The FHFA had permitted Fannie Mae and Freddie Mac to test principal reduction programs to stem losses and to reach a greater number of homeowners under strain, the April letter says.

The programs were ended "due to complex operational issues involving system changes, accounting considerations, and the interest level of Fannie Mae's partners," said the letter's author, FHFA general counsel Alfred Pollard.

FHFA says other anti-foreclosure tactics are less costly and as effective as principal forgiveness, and DeMarco has defended his opposition by contending that write-downs would violate his mandate of preserving Fannie Mae and Freddie Mac's assets. However, the agency is evaluating an Obama administration proposal that would increase incentives for Fannie Mae and Freddie Mac to pursue principal reductions, hoping to offset whatever increased costs they might face.

Fannie Mae and smaller rival Freddie Mac have received more than $150 billion in taxpayer-funded bailouts since they were taken over by the government in September 2008. The two support about 60 percent of all new U.S. home loans.

According to the lawmakers' letter, the former staffer, whose name was not disclosed, said Fannie Mae had built the rationale for testing a mortgage reduction program as early as 2009, and that top executives had seen presentations and documents on the merits of such an initiative that could help underwater borrowers "perform better on a modification that reestablishes equity."

The documents cited by the lawmakers said Fannie Mae officials "concluded several years ago, after substantial study and review, that principal reduction programs could save the company and U.S. taxpayers money by dampening the number of foreclosures," even when compared with alternatives such as principal forbearance.
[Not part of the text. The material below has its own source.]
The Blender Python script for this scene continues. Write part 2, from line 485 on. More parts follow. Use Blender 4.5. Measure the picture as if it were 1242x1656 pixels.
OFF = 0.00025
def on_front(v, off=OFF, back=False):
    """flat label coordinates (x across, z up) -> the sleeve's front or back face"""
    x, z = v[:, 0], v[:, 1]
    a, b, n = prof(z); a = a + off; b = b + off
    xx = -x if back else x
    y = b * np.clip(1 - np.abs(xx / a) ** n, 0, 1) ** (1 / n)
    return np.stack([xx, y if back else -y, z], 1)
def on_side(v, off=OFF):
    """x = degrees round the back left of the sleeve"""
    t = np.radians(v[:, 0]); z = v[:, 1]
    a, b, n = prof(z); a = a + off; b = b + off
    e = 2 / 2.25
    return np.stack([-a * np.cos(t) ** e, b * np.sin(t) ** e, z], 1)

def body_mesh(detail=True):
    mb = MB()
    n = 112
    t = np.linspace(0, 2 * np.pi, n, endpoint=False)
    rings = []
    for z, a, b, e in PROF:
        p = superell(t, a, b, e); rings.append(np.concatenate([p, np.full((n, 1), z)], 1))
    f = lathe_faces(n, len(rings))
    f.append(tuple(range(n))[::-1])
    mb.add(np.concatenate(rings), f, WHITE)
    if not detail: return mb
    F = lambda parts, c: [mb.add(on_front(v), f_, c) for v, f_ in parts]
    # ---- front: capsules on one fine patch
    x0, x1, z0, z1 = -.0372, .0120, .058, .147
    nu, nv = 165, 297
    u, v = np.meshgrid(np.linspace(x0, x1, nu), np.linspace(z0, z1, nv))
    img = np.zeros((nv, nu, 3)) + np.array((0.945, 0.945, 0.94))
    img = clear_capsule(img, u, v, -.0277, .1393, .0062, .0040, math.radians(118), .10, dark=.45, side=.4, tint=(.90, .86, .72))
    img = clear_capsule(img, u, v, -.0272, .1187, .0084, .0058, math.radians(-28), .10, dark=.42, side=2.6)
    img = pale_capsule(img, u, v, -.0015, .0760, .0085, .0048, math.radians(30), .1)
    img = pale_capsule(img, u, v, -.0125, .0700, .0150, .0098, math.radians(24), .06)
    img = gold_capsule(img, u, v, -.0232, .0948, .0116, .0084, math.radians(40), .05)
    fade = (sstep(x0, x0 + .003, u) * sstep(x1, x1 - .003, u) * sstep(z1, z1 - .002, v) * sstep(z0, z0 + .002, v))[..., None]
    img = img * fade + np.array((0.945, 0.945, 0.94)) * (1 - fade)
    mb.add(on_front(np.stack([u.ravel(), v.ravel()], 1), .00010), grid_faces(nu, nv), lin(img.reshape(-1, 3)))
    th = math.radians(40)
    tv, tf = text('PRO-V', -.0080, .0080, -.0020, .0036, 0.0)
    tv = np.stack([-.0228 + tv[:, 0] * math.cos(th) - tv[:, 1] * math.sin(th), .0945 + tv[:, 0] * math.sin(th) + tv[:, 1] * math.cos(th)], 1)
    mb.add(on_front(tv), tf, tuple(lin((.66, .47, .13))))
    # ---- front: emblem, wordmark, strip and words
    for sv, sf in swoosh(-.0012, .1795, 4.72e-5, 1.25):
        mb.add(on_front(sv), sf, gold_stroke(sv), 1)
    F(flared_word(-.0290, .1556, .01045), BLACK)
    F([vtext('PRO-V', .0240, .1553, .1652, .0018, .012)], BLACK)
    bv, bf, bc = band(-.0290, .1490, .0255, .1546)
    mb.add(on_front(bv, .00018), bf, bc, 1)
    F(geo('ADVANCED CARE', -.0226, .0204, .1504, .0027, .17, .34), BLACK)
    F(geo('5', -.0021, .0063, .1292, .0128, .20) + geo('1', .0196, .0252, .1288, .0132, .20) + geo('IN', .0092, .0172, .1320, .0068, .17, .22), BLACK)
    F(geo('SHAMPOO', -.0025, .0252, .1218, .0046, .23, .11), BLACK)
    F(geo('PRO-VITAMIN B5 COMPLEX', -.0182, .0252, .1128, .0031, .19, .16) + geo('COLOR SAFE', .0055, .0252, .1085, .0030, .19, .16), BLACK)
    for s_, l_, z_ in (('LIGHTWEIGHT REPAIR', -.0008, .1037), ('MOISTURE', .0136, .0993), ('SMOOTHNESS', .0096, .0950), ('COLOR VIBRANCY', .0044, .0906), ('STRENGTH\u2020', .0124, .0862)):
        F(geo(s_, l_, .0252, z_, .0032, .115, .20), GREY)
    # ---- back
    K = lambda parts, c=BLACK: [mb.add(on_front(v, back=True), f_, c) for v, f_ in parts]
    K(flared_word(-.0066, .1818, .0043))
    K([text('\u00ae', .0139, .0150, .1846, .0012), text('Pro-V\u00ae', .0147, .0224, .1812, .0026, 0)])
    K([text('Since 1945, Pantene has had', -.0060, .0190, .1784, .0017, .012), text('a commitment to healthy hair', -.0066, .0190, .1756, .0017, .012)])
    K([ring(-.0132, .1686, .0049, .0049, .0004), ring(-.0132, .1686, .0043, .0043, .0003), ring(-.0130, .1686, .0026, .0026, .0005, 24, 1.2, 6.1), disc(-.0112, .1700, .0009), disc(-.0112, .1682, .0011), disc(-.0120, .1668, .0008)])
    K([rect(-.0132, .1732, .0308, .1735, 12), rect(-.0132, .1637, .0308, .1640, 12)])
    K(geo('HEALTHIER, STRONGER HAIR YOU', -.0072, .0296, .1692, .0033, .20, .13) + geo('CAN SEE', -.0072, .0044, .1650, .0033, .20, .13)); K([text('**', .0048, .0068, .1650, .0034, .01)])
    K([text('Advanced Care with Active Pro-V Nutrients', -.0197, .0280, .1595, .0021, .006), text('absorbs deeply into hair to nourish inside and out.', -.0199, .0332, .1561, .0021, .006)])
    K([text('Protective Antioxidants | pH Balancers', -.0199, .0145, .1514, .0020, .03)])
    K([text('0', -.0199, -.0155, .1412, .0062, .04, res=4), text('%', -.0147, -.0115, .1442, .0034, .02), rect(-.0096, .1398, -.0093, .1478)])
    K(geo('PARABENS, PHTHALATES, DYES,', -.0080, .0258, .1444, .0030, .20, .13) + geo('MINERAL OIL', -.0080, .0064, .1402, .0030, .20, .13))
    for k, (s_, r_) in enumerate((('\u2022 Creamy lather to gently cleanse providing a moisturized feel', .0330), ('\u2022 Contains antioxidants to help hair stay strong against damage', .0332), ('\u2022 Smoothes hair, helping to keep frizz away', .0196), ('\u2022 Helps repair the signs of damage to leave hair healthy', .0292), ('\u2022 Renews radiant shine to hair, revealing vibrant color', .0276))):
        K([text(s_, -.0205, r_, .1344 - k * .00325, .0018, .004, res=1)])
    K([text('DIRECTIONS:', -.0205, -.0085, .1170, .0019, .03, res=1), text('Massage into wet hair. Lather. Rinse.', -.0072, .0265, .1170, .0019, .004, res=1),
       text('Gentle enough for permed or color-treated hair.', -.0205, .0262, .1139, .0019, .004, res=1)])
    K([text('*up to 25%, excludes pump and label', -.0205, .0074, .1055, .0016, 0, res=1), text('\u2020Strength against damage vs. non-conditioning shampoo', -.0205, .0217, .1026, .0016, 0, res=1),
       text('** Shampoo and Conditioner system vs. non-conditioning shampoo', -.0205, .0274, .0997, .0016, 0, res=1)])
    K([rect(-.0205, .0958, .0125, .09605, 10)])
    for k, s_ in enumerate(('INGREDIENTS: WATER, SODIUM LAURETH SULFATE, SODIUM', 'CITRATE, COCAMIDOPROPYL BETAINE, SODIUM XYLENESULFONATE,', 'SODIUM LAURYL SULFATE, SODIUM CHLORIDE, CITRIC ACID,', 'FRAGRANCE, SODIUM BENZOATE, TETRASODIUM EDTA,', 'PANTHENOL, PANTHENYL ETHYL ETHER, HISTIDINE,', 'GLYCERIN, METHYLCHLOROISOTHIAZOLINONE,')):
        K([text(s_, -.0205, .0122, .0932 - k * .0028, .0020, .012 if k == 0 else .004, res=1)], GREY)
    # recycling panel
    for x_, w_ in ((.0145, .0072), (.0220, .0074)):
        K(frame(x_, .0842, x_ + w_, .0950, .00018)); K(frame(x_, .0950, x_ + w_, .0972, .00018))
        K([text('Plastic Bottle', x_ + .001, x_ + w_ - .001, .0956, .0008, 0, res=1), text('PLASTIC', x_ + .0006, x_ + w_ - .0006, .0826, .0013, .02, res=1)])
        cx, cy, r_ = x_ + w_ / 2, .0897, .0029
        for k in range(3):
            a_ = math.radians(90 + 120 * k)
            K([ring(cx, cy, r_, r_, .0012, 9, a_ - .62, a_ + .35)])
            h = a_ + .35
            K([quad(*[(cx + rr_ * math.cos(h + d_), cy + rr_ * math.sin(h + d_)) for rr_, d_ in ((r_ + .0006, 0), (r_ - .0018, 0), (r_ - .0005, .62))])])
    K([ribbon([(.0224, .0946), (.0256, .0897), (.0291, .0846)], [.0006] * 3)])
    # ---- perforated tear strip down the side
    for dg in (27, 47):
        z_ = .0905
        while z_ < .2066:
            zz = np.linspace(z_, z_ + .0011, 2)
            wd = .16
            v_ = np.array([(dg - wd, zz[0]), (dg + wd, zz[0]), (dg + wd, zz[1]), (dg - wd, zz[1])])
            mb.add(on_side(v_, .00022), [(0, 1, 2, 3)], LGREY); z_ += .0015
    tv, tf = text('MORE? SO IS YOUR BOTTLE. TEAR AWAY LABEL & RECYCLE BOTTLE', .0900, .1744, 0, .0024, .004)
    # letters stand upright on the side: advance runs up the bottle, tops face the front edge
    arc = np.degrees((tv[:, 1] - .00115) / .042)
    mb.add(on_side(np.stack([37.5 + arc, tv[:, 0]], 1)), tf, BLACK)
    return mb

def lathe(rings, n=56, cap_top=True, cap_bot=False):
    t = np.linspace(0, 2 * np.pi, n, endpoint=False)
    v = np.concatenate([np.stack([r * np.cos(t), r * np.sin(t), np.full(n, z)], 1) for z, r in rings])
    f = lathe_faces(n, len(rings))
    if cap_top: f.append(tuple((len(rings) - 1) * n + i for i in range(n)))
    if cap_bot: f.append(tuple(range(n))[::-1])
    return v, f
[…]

The aim was to complete a pilot with Citibank as Fannie Mae's private-sector partner and determine whether cutting mortgage debt prevented borrowers from "walking away" from their homes by using a shared equity component.

The pilot program went through the vetting process at the company, yet was suspended in July 2010 without a clear explanation to Citibank, according to the letter from Cummings and Tierney.

The employee told congressional staff that the estimated cost of implementing the Fannie Mae pilot program was $1.7 million while estimated benefits were more than $410 million.

The congressmen said it was terminated not based on cost but because officials at the company were "philosophically opposed to writing down principal balances."

However, DeMarco, in his response to Cummings and Tierney, denied any "ideological tilt" against principal write-downs.